_What needs to be done_
Starting at the first line of the data, print each line verbatim up to and including the line bearing "COL = SC.collection", omitting pictures.

_Information supplied_
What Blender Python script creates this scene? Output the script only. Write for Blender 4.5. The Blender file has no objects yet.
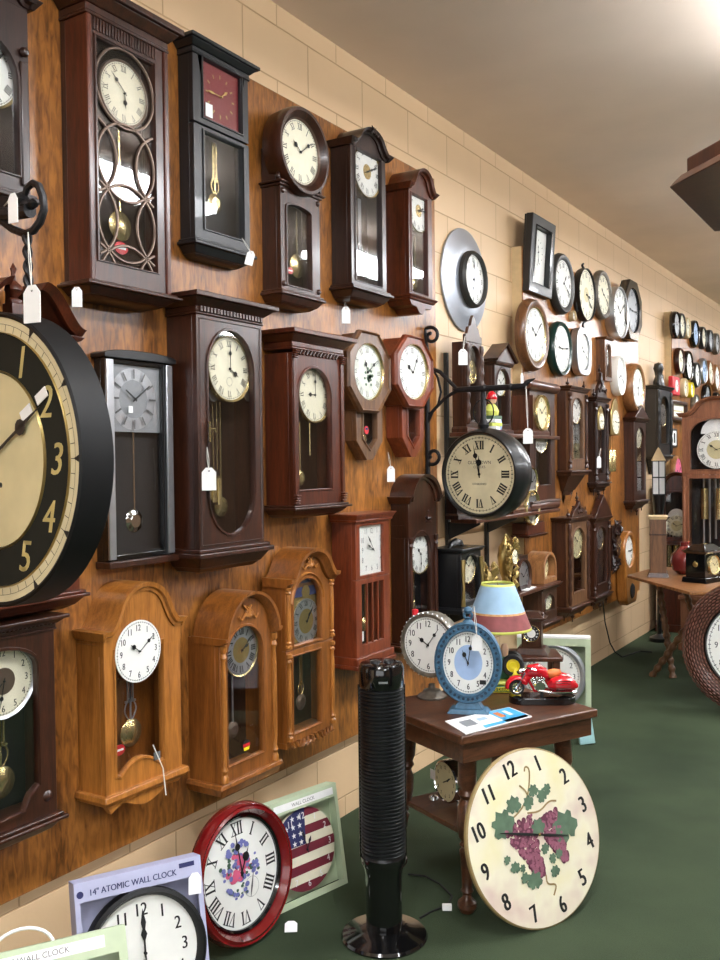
import bpy, bmesh, math, random
from mathutils import Vector, Matrix
PI = math.pi
rnd = random.Random(7)
SC = bpy.context.scene
COL = SC.collection

# ------------------------------------------------------------------ camera, light, exposure
F_PX, CAM = 930.0, Vector((2.145, 0.0, 1.5))
AX = Vector((0.84851147, -0.00008208, -0.52917699))      # world X in camera axes (right, up, forward)
AY = Vector((0.52904097, 0.02280349, 0.84828984))
AZ = Vector((-0.01199746, 0.99973996, -0.01939245))
cd = bpy.data.cameras.new('camera')
cd.sensor_fit = 'HORIZONTAL'; cd.sensor_width = 36.0; cd.lens = F_PX / 720 * 36.0
cd.clip_start = 0.02; cd.clip_end = 60
cam = bpy.data.objects.new('camera', cd); COL.objects.link(cam)
m = Matrix(((AX[0], AX[1], -AX[2], CAM[0]), (AY[0], AY[1], -AY[2], CAM[1]), (AZ[0], AZ[1], -AZ[2], CAM[2]), (0, 0, 0, 1)))
cam.matrix_world = m
SC.camera = cam
SC.view_settings.view_transform = 'Standard'; SC.view_settings.look = 'None'
SC.view_settings.gamma = 1.0; SC.view_settings.exposure = 0.3
try: SC.view_settings.use_curve_mapping = False
except Exception: pass
w = bpy.data.worlds.new('world'); SC.world = w; w.use_nodes = True
w.node_tree.nodes['Background'].inputs[0].default_value = (1, .93, .82, 1)
w.node_tree.nodes['Background'].inputs[1].default_value = 0.5

def area(name, loc, rot, sx, sy, power, col):
    l = bpy.data.lights.new(name, 'AREA'); l.shape = 'RECTANGLE'; l.size = sx; l.size_y = sy
    l.energy = power; l.color = col
    o = bpy.data.objects.new(name, l); o.location = loc; o.rotation_euler = rot; COL.objects.link(o); return o
# daylight from the shop front behind the camera
area('shopfront_daylight', (3.6, -3.6, 1.7), (math.radians(-90), 0, math.radians(180)), 5.0, 2.2, 70, (.95, .98, 1.0))
LIGHT_E = 44.0     # strength of the fluorescent diffusers

# ------------------------------------------------------------------ picture geometry: where a line of sight meets a plane of the shop
def ray(px, py):
    c = Vector(((px - 360) / F_PX, -(py - 480) / F_PX, 1.0))
    return Vector((AX.dot(c), AY.dot(c), AZ.dot(c)))
def onX(px, py, x): r = ray(px, py); return CAM + r * ((x - CAM[0]) / r[0])
def onY(px, py, y): r = ray(px, py); return CAM + r * ((y - CAM[1]) / r[1])
def onZ(px, py, z): r = ray(px, py); return CAM + r * ((z - CAM[2]) / r[2])
def proj(P):
    d = Vector(P) - CAM
    c = AX * d[0] + AY * d[1] + AZ * d[2]
    return 360 + F_PX * c[0] / c[2], 480 - F_PX * c[1] / c[2]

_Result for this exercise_
What Blender Python script creates this scene? Output the script only. Write for Blender 4.5. The Blender file has no objects yet.
import bpy, bmesh, math, random
from mathutils import Vector, Matrix
PI = math.pi
rnd = random.Random(7)
SC = bpy.context.scene
COL = SC.collection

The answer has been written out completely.